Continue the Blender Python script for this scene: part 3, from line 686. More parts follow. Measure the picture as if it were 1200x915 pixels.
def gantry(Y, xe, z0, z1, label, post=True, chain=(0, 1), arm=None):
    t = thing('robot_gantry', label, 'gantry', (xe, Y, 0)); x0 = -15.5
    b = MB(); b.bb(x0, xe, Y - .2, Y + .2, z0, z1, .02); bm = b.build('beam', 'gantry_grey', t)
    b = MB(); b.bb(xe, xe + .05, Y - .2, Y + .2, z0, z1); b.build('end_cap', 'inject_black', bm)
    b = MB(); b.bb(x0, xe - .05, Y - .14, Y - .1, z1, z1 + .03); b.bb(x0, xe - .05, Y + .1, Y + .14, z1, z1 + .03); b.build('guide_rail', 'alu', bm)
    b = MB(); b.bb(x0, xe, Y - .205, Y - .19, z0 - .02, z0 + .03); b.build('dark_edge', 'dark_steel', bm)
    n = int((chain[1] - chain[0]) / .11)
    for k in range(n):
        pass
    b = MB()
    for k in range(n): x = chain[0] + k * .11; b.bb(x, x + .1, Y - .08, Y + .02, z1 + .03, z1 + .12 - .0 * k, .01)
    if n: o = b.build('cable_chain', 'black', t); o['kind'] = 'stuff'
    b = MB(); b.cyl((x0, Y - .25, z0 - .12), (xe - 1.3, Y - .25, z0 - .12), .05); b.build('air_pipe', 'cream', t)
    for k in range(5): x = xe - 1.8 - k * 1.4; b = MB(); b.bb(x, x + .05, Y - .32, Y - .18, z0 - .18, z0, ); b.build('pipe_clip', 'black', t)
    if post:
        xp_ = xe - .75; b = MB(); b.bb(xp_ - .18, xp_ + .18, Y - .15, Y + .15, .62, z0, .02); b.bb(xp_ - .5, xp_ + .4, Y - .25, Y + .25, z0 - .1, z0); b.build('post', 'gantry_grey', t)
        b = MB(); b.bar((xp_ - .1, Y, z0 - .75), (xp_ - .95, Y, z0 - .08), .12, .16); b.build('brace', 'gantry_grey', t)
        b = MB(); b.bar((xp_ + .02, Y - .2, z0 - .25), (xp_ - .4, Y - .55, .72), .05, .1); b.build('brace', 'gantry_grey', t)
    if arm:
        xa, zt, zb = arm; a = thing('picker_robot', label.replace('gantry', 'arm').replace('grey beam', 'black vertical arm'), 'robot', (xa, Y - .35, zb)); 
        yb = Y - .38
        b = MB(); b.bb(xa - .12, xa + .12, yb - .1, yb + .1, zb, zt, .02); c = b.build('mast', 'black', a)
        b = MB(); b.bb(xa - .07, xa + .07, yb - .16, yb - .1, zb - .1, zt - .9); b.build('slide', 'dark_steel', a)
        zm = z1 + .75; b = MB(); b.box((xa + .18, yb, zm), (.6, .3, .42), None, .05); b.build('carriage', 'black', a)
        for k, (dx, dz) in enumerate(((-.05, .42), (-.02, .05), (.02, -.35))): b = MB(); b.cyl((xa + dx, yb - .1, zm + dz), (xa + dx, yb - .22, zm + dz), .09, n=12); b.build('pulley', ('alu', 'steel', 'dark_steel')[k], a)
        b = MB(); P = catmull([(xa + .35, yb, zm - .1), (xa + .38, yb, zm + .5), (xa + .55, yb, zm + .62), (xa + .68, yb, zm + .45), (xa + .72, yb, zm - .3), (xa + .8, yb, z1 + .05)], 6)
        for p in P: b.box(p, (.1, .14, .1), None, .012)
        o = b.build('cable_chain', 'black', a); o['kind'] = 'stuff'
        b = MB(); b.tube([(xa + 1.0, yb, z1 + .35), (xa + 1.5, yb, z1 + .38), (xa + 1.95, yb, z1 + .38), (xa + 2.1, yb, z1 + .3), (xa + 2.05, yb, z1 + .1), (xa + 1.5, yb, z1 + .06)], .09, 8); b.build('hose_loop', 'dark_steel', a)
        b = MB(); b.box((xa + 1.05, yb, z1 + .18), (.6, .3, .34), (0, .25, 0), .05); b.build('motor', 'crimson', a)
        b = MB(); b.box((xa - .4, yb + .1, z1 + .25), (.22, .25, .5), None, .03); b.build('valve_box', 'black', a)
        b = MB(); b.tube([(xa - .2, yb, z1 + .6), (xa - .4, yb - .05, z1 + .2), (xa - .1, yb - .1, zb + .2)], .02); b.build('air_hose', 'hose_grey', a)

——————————

▶ _Short task_: From the listing above, extract every line exactly as it stands.

▶ _Exercise solution_:
Continue the Blender Python script for this scene: part 3, from line 686. More parts follow. Measure the picture as if it were 1200x915 pixels.
def gantry(Y, xe, z0, z1, label, post=True, chain=(0, 1), arm=None):
    t = thing('robot_gantry', label, 'gantry', (xe, Y, 0)); x0 = -15.5
    b = MB(); b.bb(x0, xe, Y - .2, Y + .2, z0, z1, .02); bm = b.build('beam', 'gantry_grey', t)
    b = MB(); b.bb(xe, xe + .05, Y - .2, Y + .2, z0, z1); b.build('end_cap', 'inject_black', bm)
    b = MB(); b.bb(x0, xe - .05, Y - .14, Y - .1, z1, z1 + .03); b.bb(x0, xe - .05, Y + .1, Y + .14, z1, z1 + .03); b.build('guide_rail', 'alu', bm)
    b = MB(); b.bb(x0, xe, Y - .205, Y - .19, z0 - .02, z0 + .03); b.build('dark_edge', 'dark_steel', bm)
    n = int((chain[1] - chain[0]) / .11)
    for k in range(n):
        pass
    b = MB()
    for k in range(n): x = chain[0] + k * .11; b.bb(x, x + .1, Y - .08, Y + .02, z1 + .03, z1 + .12 - .0 * k, .01)
    if n: o = b.build('cable_chain', 'black', t); o['kind'] = 'stuff'
    b = MB(); b.cyl((x0, Y - .25, z0 - .12), (xe - 1.3, Y - .25, z0 - .12), .05); b.build('air_pipe', 'cream', t)
    for k in range(5): x = xe - 1.8 - k * 1.4; b = MB(); b.bb(x, x + .05, Y - .32, Y - .18, z0 - .18, z0, ); b.build('pipe_clip', 'black', t)
    if post:
        xp_ = xe - .75; b = MB(); b.bb(xp_ - .18, xp_ + .18, Y - .15, Y + .15, .62, z0, .02); b.bb(xp_ - .5, xp_ + .4, Y - .25, Y + .25, z0 - .1, z0); b.build('post', 'gantry_grey', t)
        b = MB(); b.bar((xp_ - .1, Y, z0 - .75), (xp_ - .95, Y, z0 - .08), .12, .16); b.build('brace', 'gantry_grey', t)
        b = MB(); b.bar((xp_ + .02, Y - .2, z0 - .25), (xp_ - .4, Y - .55, .72), .05, .1); b.build('brace', 'gantry_grey', t)
    if arm:
        xa, zt, zb = arm; a = thing('picker_robot', label.replace('gantry', 'arm').replace('grey beam', 'black vertical arm'), 'robot', (xa, Y - .35, zb)); 
        yb = Y - .38
        b = MB(); b.bb(xa - .12, xa + .12, yb - .1, yb + .1, zb, zt, .02); c = b.build('mast', 'black', a)
        b = MB(); b.bb(xa - .07, xa + .07, yb - .16, yb - .1, zb - .1, zt - .9); b.build('slide', 'dark_steel', a)
        zm = z1 + .75; b = MB(); b.box((xa + .18, yb, zm), (.6, .3, .42), None, .05); b.build('carriage', 'black', a)
        for k, (dx, dz) in enumerate(((-.05, .42), (-.02, .05), (.02, -.35))): b = MB(); b.cyl((xa + dx, yb - .1, zm + dz), (xa + dx, yb - .22, zm + dz), .09, n=12); b.build('pulley', ('alu', 'steel', 'dark_steel')[k], a)
        b = MB(); P = catmull([(xa + .35, yb, zm - .1), (xa + .38, yb, zm + .5), (xa + .55, yb, zm + .62), (xa + .68, yb, zm + .45), (xa + .72, yb, zm - .3), (xa + .8, yb, z1 + .05)], 6)
        for p in P: b.box(p, (.1, .14, .1), None, .012)
        o = b.build('cable_chain', 'black', a); o['kind'] = 'stuff'
        b = MB(); b.tube([(xa + 1.0, yb, z1 + .35), (xa + 1.5, yb, z1 + .38), (xa + 1.95, yb, z1 + .38), (xa + 2.1, yb, z1 + .3), (xa + 2.05, yb, z1 + .1), (xa + 1.5, yb, z1 + .06)], .09, 8); b.build('hose_loop', 'dark_steel', a)
        b = MB(); b.box((xa + 1.05, yb, z1 + .18), (.6, .3, .34), (0, .25, 0), .05); b.build('motor', 'crimson', a)
        b = MB(); b.box((xa - .4, yb + .1, z1 + .25), (.22, .25, .5), None, .03); b.build('valve_box', 'black', a)
        b = MB(); b.tube([(xa - .2, yb, z1 + .6), (xa - .4, yb - .05, z1 + .2), (xa - .1, yb - .1, zb + .2)], .02); b.build('air_hose', 'hose_grey', a)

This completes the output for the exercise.